#### [Provided material]
---
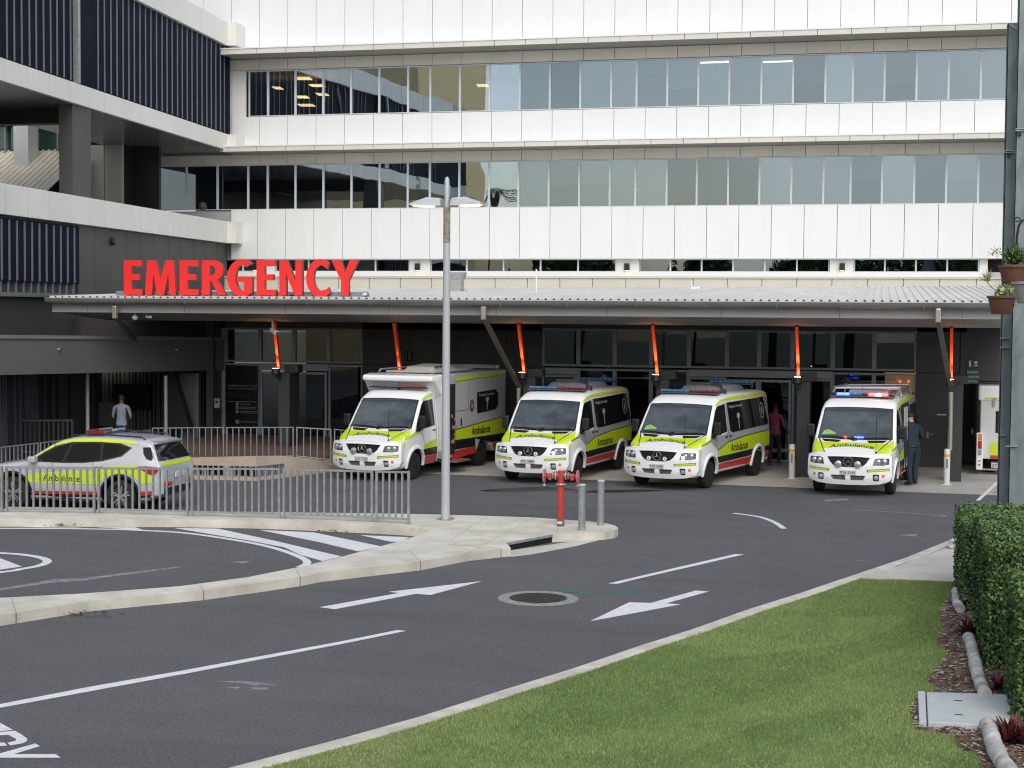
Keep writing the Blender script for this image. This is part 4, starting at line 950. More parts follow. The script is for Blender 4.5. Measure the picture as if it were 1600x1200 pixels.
# rear rail round the terrace
rp = [(236, 717, 668), (352, 717, 667), (461, 714.5, 667), (520, 720, 670), (566, 725, 674)]
P = []; zt_ = []; zb_ = []
for x, yb_, yt_ in rp:
    y_ = 39.15 if x < 500 else (39.6 if x < 550 else 40.0); P.append(Vector((Wp(x, yb_, y_).x, y_, 0))); zt_.append(Wp(x, yt_, y_).z); zb_.append(Wp(x, yb_, y_).z+.02)
rail_fence('railing', 'thin railing on the terrace edge in front of the glazed entrance', P, zb_, zt_, .17, .015, w=.035)
a, b = G(-40, 703, 1.05), G(236, 671, 1.05)
P = [a.lerp(b, f) for f in (0, .33, .67, 1)]
for p in P: p.z = 0
rail_fence('railing', 'thin ramp railing running back behind the parked car roof', P, [.25]*4, [1.05]*4, .15, .014, w=.035)
a, b = G(-60, 656, 1.15), G(116, 655, 1.15); P = [Vector((a.x, a.y, 0)), Vector((b.x, b.y, 0))]
rail_fence('picket_fence', 'dark grey picket fence left of the passage behind the car', P, [.2]*2, [1.15]*2, .13, .03, mats_=mat('fence_dark', (.05, .055, .055), .6), cat='fence')
# ================================================================== VEHICLES
def lerp_tab(tab, x):
    for (x0, *a), (x1, *b) in zip(tab, tab[1:]):
        if x0 >= x >= x1:
            f = 0 if x0 == x1 else (x0-x)/(x0-x1); return [p+(q-p)*f for p, q in zip(a, b)]
    return list(tab[-1][1:] if x < tab[-1][0] else tab[0][1:])
def loft_body(tab, tumble, xs, zcorner=.16, crown=.025, nside=14):
    """tab rows: x, z_bottom, z_top, half_width, corner radius"""
    mb = MB(); rings = []
    for x in xs:
        zb, zt, w, rc = lerp_tab(tab, x)
        ring = [(0, zb), (w*.55, zb), (w*.88, zb+.0)]
        rc = min(rc, (zt-zb)*.4)
        zs = [zb+.05+(zt-rc-zb-.05)*k/nside for k in range(nside+1)]
        for z in zs: ring.append((w*tumble(z), z))
        wt = w*tumble(zt-rc)
        for k in range(1, 6):
            a = k*PI/2/6; ring.append((wt-rc+rc*math.cos(a), zt-rc+rc*math.sin(a)))
        for k in range(0, 6):
            f = k/5; yy = (wt-rc)*(1-f); ring.append((yy, zt+crown*(1-(yy/max(wt, .01))**2)))
        rings.append([(x, y, z) for y, z in ring]+[(x, -y, z) for y, z in ring[-2:0:-1]])
    n = len(rings[0])
    for r_ in rings: mb.v += r_
    for i in range(len(rings)-1):
        for k in range(n): mb.f.append((i*n+k, i*n+(k+1) % n, (i+1)*n+(k+1) % n, (i+1)*n+k)); mb.m.append(0)
    mb.f.append(tuple(range(n))); mb.m.append(0); mb.f.append(tuple((len(rings)-1)*n+k for k in range(n))); mb.m.append(0)
    return mb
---
#### [Instruction]
Return the material word for word. Pictures are not part of the copy.

#### [Exercise answer]
Keep writing the Blender script for this image. This is part 4, starting at line 950. More parts follow. The script is for Blender 4.5. Measure the picture as if it were 1600x1200 pixels.
# rear rail round the terrace
rp = [(236, 717, 668), (352, 717, 667), (461, 714.5, 667), (520, 720, 670), (566, 725, 674)]
P = []; zt_ = []; zb_ = []
for x, yb_, yt_ in rp:
    y_ = 39.15 if x < 500 else (39.6 if x < 550 else 40.0); P.append(Vector((Wp(x, yb_, y_).x, y_, 0))); zt_.append(Wp(x, yt_, y_).z); zb_.append(Wp(x, yb_, y_).z+.02)
rail_fence('railing', 'thin railing on the terrace edge in front of the glazed entrance', P, zb_, zt_, .17, .015, w=.035)
a, b = G(-40, 703, 1.05), G(236, 671, 1.05)
P = [a.lerp(b, f) for f in (0, .33, .67, 1)]
for p in P: p.z = 0
rail_fence('railing', 'thin ramp railing running back behind the parked car roof', P, [.25]*4, [1.05]*4, .15, .014, w=.035)
a, b = G(-60, 656, 1.15), G(116, 655, 1.15); P = [Vector((a.x, a.y, 0)), Vector((b.x, b.y, 0))]
rail_fence('picket_fence', 'dark grey picket fence left of the passage behind the car', P, [.2]*2, [1.15]*2, .13, .03, mats_=mat('fence_dark', (.05, .055, .055), .6), cat='fence')
# ================================================================== VEHICLES
def lerp_tab(tab, x):
    for (x0, *a), (x1, *b) in zip(tab, tab[1:]):
        if x0 >= x >= x1:
            f = 0 if x0 == x1 else (x0-x)/(x0-x1); return [p+(q-p)*f for p, q in zip(a, b)]
    return list(tab[-1][1:] if x < tab[-1][0] else tab[0][1:])
def loft_body(tab, tumble, xs, zcorner=.16, crown=.025, nside=14):
    """tab rows: x, z_bottom, z_top, half_width, corner radius"""
    mb = MB(); rings = []
    for x in xs:
        zb, zt, w, rc = lerp_tab(tab, x)
        ring = [(0, zb), (w*.55, zb), (w*.88, zb+.0)]
        rc = min(rc, (zt-zb)*.4)
        zs = [zb+.05+(zt-rc-zb-.05)*k/nside for k in range(nside+1)]
        for z in zs: ring.append((w*tumble(z), z))
        wt = w*tumble(zt-rc)
        for k in range(1, 6):
            a = k*PI/2/6; ring.append((wt-rc+rc*math.cos(a), zt-rc+rc*math.sin(a)))
        for k in range(0, 6):
            f = k/5; yy = (wt-rc)*(1-f); ring.append((yy, zt+crown*(1-(yy/max(wt, .01))**2)))
        rings.append([(x, y, z) for y, z in ring]+[(x, -y, z) for y, z in ring[-2:0:-1]])
    n = len(rings[0])
    for r_ in rings: mb.v += r_
    for i in range(len(rings)-1):
        for k in range(n): mb.f.append((i*n+k, i*n+(k+1) % n, (i+1)*n+(k+1) % n, (i+1)*n+k)); mb.m.append(0)
    mb.f.append(tuple(range(n))); mb.m.append(0); mb.f.append(tuple((len(rings)-1)*n+k for k in range(n))); mb.m.append(0)
    return mb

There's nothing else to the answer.